Cut to tax relief results in Barclays upping rental cover ratio

From 7th December Barclays (Woolwich) will increase its rental cover ratio from 125% to 135% for all new buy to let mortgage applicants.

As announced in the Summer Budget, the government will phase out higher rates of tax relief over a period of four years when instead, the basic rate of 20% will apply.

Barclays believes that landlords may incur higher costs as a result of this change in tax regime and has amended its affordability calculation accordingly.

In a statement Barclays said:

"As a responsible lender, Barclays wants to ensure that our aspiring landlord customers can afford the increase in tax liability once these changes come into force.

"The increase in the rental cover ratio will ensure we protect our new customers as they look to invest in buy to let in the long term."

There will be no other changes to the affordability calculation.
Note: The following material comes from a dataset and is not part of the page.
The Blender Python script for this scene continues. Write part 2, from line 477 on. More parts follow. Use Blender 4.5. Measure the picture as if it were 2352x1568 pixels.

The current affordability rate will remain at 5.79%.

Barclays changed its affordability criteria earlier in the year, allowing applicants to use personal disposable income to make up any shortfall in rental cover calculation.

Jeni Browne, Head of Residential and Buy to Let Lending, Mortgages for Business, said:

‘This may well be the the start of an industry-wide shift in lending criteria and calculations. It is prudent to prepare for the upcoming change to tax relief and we would advise buyers to seek professional advice before making any new commitments. It is equally important to discuss individual circumstances with an accountant or tax adviser to ensure investments are safe-guarded for the future.’

All existing background buy to let and permission to let mortgages will continue to be assessed at 125% as part of the overall affordability calculation.

Similarly, existing Barclays buy to let customers looking to switch rates will be unaffected by this change.

Applications submitted prior to 7th December will be assessed using the current criteria.